Вот такое было начало. После этого споров не было нк одного. Он стал говорить, как в сценарии, но был недоволен. ‹…›
Наконец настал день просмотра [ «Ленина в Октябре»] в Большом театре, 6-го числа. В газетах уже анонсы, картина выходит в 16 городах.
Как я пришел в Большой театр, не помню. Где будка? Где-то на балконе, на первом ярусе. Поднялся я, временная будка, еще только оштукатуренная. Вошел туда, там механики, инженеры собирают, что-то еще монтируют, переругиваются. Понял я, что им не до меня, трясутся все. До просмотра осталось всего ничего, каких-то сорок пять минут, а у них что-то не готово.
Где микшерская? В зале, вот тут же на балконе, в первом ряду направо.
Пошел я, смотрю: идти-то в микшерскую нельзя, потому что будет на экране тень. Я возвращаюсь, говорю:
— На экране-то будет тень, если во время просмотра мне к вам пройти. Есть какое-нибудь сообщение с микшерской?
— Сообщения никакого нет.
— Да идти же нельзя, на экране будет отражаться. Прямо перед окошечками будки надо проходить.
— Ну не успели ничего сделать. Сидите, все будет в порядке.
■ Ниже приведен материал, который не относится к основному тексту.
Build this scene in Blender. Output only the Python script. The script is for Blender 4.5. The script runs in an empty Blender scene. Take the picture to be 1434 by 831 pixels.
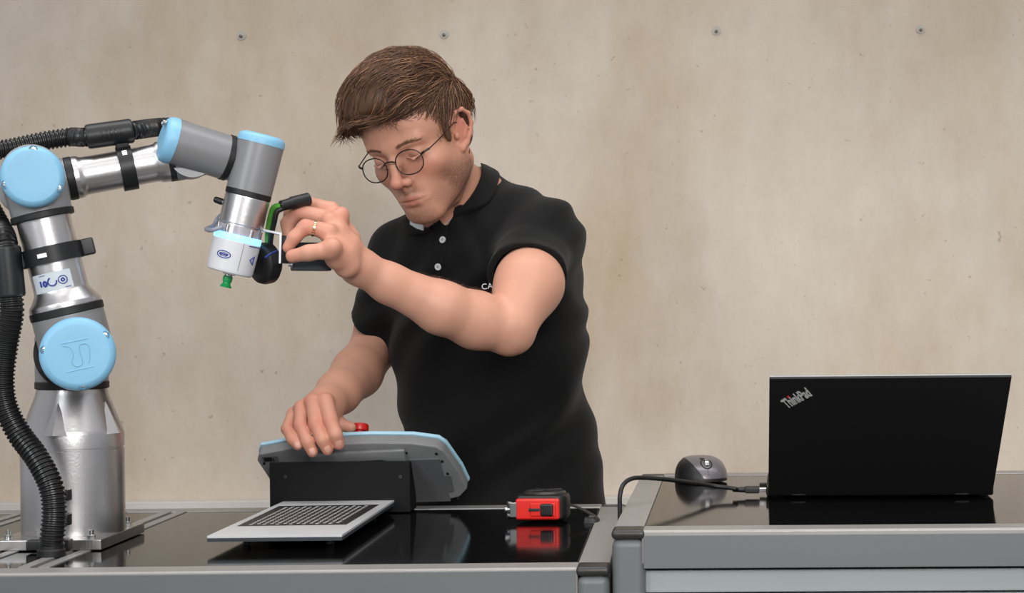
import bpy, bmesh, math, random
import numpy as np
from mathutils import Vector, Matrix
from math import pi, sin, cos, radians as R
random.seed(7)
SC = bpy.context.scene
COL = SC.collection
# ---------------------------------------------------------------- camera
FPX, CX, CY, ROLL, CAMZ = 2500.0, 950.0, 437.0, 0.0105, 1.19
cd = bpy.data.cameras.new('camera'); cam = bpy.data.objects.new('camera', cd); COL.objects.link(cam)
cd.sensor_width = 36.0; cd.lens = FPX / 1434 * 36.0
cd.shift_x = -(CX - 717.0) / 1434; cd.shift_y = (CY - 415.5) / 1434
cam.location = (0, 0, CAMZ); cam.rotation_euler = (pi / 2, ROLL, 0)
cd.clip_start = 0.05
SC.camera = cam
# ---------------------------------------------------------------- light
SC.view_settings.view_transform = 'Standard'; SC.view_settings.look = 'None'
SC.view_settings.gamma = 1.0; SC.view_settings.exposure = 0.0
w = bpy.data.worlds.new('room_light'); SC.world = w; w.use_nodes = True
w.node_tree.nodes['Background'].inputs[0].default_value = (0.95, 0.97, 1.0, 1)
w.node_tree.nodes['Background'].inputs[1].default_value = 0.40
def area(name, loc, target, sx, sy, power, col=(1, .98, .95), spread=180):
    l = bpy.data.lights.new(name, 'AREA'); l.shape = 'RECTANGLE'; l.size = sx; l.size_y = sy
    l.energy = power; l.color = col; l.spread = R(spread)
    o = bpy.data.objects.new(name, l); COL.objects.link(o); o.location = loc
    o.rotation_euler = (Vector(target) - Vector(loc)).to_track_quat('-Z', 'Y').to_euler()
    return o
area('softbox_key', (0.6, -0.7, 2.1), (-0.05, 3.3, .72), 1.4, 1.0, 9.3, (1, .975, .95), 60)
area('softbox_left', (-1.8, 0.0, 2.1), (-0.1, 3.0, .8), 0.7, 1.2, 4, (.95, .98, 1), 70)
area('ceiling_panel', (0.3, 2.2, 2.9), (0.3, 2.25, 0), 3.6, 0.5, 12, (1, .98, .96), 100)
area('added_top_fill', (0.0, 1.0, 2.9), (0.0, 1.3, 0), 3.0, 0.6, 7, (1, .98, .96), 130)  # added fill lamp to brighten upward faces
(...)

Ну сел я, трясусь. Прошла торжественная часть. Антракт. Прошел. Шумяцкий появился, пожал мне руку. Тоже волнуется безумно.
Наконец началась картина. Как началась, я просто ахнул: открылся занавес, экран маленький, на огромном расстоянии. Изображение мутно-голубое, ну, еле видно, что там на экране. И вдобавок изображение меньше экрана. Почему уж так, не понял я. И звука никакого, ну просто никакого. Я нажимаю направо, налево — ничего.
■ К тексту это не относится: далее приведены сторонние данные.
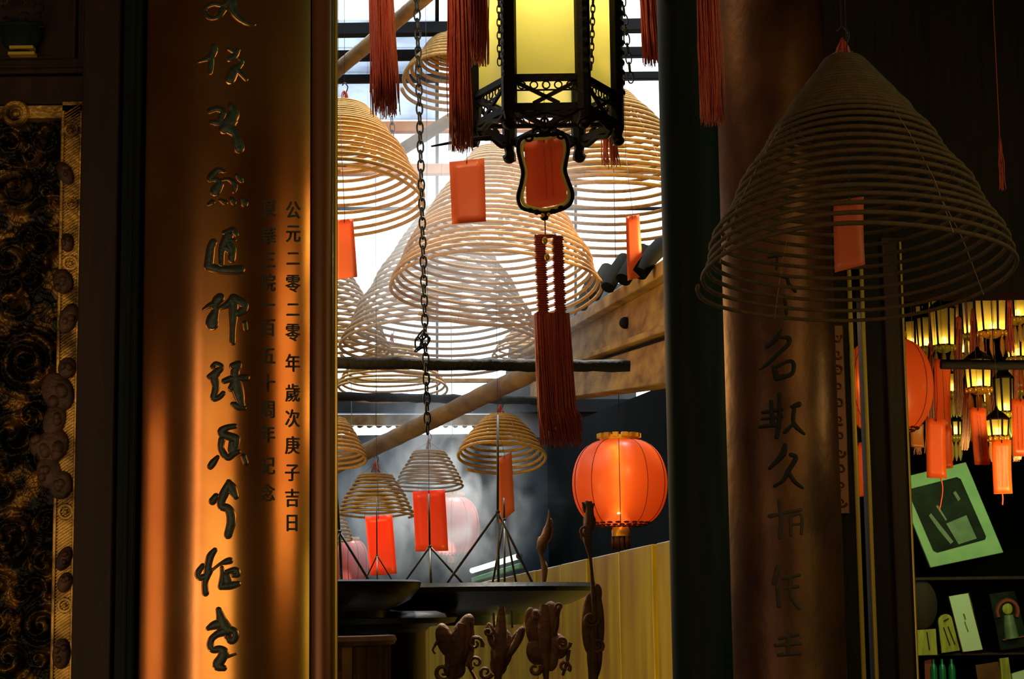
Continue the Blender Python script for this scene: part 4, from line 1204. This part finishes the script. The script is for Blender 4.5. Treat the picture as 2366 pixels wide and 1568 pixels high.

Побежал в будку. Прибежал (естественно, моя тень плясала на экране). Я им говорю:
— Звука нет!
— Знаем мы… бегите назад!
Бегу назад. Появился звук — хриплый, еле слышимый. Я пробежал, на меня шикает публика. Сел. Только сел — порвалась картина. Я остолбенел: ну что тут сделать! Просто помертвел; сижу, скриплю зубами. Минута, две, бегу к ним опять в будку. Прибежал, а картина уже пошла. Бегу обратно. Пробежал, пригнувшись, по этому проходу, сел на микшер, выжимаю звук, сколько могу, — еле слышно.
В это время смотрю — по проходу [пробирается] ко мне Шумяцкий, а за ним заместитель его Усиевич. И Шумяцкий мне:
— Что вы делаете?! Не слышно ничего?
Я говорю:
— Знаю, что не слышно ничего. Скажите в будке, чтобы прибавили звука!
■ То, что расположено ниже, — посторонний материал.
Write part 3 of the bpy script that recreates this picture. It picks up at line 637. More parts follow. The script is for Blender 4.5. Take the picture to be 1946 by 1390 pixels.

‹…› Прибавляют в будке звук. Теперь громко, я не могу сбавить. Ну, как-то уладилось это дело. Кончилась первая часть, пошла вторая: ах ты, батюшки! на втором аппарате совершенно другая оптика. Изображение в полтора раза больше, не помещается на экране и еще более мутное. Вдобавок, с первого аппарата изображение голубое, а с этого какое-то желтое. И звук — грохочущий рев. Я пытаюсь уменьшить, ничего не получается.
И вновь рвется картина. ‹…›
Вот так два часа я мучился! Ни слова понять нельзя, изображение то большое, то маленькое; на экране муть; картина рвалась раз пятнадцать. К концу я был совершенно измучен. И только думал: ну хоть бы кончилось, ну хоть бы кончилось, хоть бы кончилось! И тогда я пойду в будку, я с ними рассчитаюсь.
Ну вот наконец кончилось! Кончилось! Я сижу, закрывши глаза: ведь провал явный. Что такое? Громовые аплодисменты. Я заглянул вниз, а там стоят в ложе Сталин и все Политбюро, и Сталин аплодирует. ‹…› Он же картину-то видел раньше, знал, что и звук хороший и изображение нормальное.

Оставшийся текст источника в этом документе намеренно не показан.